Vinum Nostrum. Art, science and myths of wine in ancient Mediterranean civilisations

Vinum Nostrum. Art, science and myths of wine in ancient Mediterranean civilisations

Two thousand years of history told through wine

Wine and the grapevine are the protagonists of the exhibition. Original showpieces, sculptures, frescoes and mosaics, accompanied by multimedia and video installations recounts the millenarian history of the grapevine and of wine, and the important influence they exerted on the culture of the ancients.

The exhibition follows a chronological development, and it illustrates the origin of wine-growing in ancient Near Eastern, its full affirmation along with its related symbolic, religious and cultural significance in the Hellenic world, up to its production and large-scale diffusion practised by the Romans. It is also the occasion to present the particular case of the vineyards of Pompeii. Another section is devoted to the extraordinary contribution of the Phoenicians and the Etruscans, who played an essential role in spreading the cultivation of the vitis vinifera throughout the Mediterranean. The exhibition aims to invite visitors to reflect on the evolution of cultivation techniques.

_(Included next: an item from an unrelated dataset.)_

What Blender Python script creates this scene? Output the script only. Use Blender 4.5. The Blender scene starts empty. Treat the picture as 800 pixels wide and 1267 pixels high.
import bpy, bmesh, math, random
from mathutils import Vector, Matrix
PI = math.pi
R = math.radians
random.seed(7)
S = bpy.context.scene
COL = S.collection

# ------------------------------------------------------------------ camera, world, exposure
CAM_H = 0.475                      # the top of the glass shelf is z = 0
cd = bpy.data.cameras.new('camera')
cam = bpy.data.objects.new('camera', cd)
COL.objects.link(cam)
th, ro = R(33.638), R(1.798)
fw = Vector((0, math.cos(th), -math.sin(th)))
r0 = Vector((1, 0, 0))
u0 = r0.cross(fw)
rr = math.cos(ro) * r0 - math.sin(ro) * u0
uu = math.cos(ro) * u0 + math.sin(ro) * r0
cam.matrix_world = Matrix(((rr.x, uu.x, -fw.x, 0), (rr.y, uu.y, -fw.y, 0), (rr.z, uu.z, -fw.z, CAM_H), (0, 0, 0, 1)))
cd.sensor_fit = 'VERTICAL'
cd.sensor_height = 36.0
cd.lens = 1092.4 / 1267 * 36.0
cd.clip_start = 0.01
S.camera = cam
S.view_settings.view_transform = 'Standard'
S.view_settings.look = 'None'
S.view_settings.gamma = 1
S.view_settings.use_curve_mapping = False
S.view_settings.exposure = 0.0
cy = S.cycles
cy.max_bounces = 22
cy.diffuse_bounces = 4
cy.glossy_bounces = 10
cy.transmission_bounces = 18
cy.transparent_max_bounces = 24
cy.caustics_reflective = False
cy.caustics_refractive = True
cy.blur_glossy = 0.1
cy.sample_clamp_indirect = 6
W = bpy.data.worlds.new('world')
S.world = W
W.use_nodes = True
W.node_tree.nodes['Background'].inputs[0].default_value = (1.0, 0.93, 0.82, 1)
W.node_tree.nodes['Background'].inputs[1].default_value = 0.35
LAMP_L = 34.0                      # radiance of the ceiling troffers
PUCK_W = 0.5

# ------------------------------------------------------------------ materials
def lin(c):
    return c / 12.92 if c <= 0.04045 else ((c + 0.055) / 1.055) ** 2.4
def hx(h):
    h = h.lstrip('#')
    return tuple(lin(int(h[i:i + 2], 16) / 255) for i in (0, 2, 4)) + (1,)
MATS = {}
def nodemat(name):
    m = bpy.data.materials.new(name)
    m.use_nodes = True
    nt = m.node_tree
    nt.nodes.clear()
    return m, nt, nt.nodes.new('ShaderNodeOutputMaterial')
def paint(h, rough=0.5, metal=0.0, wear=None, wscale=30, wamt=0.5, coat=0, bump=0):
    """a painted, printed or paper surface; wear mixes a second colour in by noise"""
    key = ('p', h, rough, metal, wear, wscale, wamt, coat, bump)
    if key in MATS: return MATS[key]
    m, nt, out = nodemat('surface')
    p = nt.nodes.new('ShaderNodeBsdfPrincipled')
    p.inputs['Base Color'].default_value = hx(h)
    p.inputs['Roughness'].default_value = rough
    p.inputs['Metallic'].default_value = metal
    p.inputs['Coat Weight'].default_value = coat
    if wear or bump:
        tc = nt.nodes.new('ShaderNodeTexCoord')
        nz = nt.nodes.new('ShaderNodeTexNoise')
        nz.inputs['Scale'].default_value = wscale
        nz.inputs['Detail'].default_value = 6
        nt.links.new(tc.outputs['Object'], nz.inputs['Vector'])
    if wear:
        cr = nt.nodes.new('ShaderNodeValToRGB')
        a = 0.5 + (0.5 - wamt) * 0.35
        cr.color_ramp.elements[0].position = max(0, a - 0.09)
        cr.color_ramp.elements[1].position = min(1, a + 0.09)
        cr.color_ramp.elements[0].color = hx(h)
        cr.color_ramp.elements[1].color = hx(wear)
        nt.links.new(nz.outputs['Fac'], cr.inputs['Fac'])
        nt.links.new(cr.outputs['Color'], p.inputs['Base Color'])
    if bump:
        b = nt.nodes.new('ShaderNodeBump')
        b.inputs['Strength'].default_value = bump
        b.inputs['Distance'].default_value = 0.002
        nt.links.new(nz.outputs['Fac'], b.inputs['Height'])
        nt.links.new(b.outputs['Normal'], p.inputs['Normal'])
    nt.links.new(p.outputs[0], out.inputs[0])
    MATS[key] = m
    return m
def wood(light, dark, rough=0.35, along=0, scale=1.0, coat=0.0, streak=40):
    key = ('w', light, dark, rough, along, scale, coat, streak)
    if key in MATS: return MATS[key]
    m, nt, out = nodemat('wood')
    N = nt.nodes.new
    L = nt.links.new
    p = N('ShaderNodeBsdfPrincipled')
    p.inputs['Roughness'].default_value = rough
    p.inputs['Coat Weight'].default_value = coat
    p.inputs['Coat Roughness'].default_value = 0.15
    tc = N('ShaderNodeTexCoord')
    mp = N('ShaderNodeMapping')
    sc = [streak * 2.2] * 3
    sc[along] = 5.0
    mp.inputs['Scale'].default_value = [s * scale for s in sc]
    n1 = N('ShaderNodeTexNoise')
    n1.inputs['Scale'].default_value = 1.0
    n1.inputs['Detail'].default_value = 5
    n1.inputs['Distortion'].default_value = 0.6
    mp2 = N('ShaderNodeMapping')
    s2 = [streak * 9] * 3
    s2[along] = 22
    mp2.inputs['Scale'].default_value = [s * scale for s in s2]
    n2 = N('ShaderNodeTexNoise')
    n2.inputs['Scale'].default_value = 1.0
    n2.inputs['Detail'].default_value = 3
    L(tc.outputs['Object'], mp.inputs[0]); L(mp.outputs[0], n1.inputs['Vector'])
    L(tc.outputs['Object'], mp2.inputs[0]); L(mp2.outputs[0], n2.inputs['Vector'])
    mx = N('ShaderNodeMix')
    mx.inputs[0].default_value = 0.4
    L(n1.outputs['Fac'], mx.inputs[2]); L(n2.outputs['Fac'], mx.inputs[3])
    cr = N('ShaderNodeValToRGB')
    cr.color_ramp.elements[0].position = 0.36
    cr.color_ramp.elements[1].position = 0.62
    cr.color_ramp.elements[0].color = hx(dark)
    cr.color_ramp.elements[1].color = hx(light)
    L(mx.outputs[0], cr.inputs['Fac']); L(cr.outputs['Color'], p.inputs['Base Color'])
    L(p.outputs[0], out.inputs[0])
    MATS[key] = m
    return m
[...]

Precious sculptures and painted vases illustrates the birth and spreading of the cult of Dionysus, capable according to tradition of continuously changing form and substance. Moreover, elegant table-services clarifies how the consumption of wine represented one of the most important moments of conviviality among patricians. A cella vinaria where wine was stored, is reconstructed based on precious finds uncovered at Pompeii and on the precise descriptions contained in Latin literature, enables the visitor to delve into the reality of the past.

The exhibition itinerary aims not only at scientifically documenting the entire cycle of wine, from harvest to consumption, but also at stimulating taste, smell and sight, the senses that have a close relationship with wine which emerge at different historical and social levels.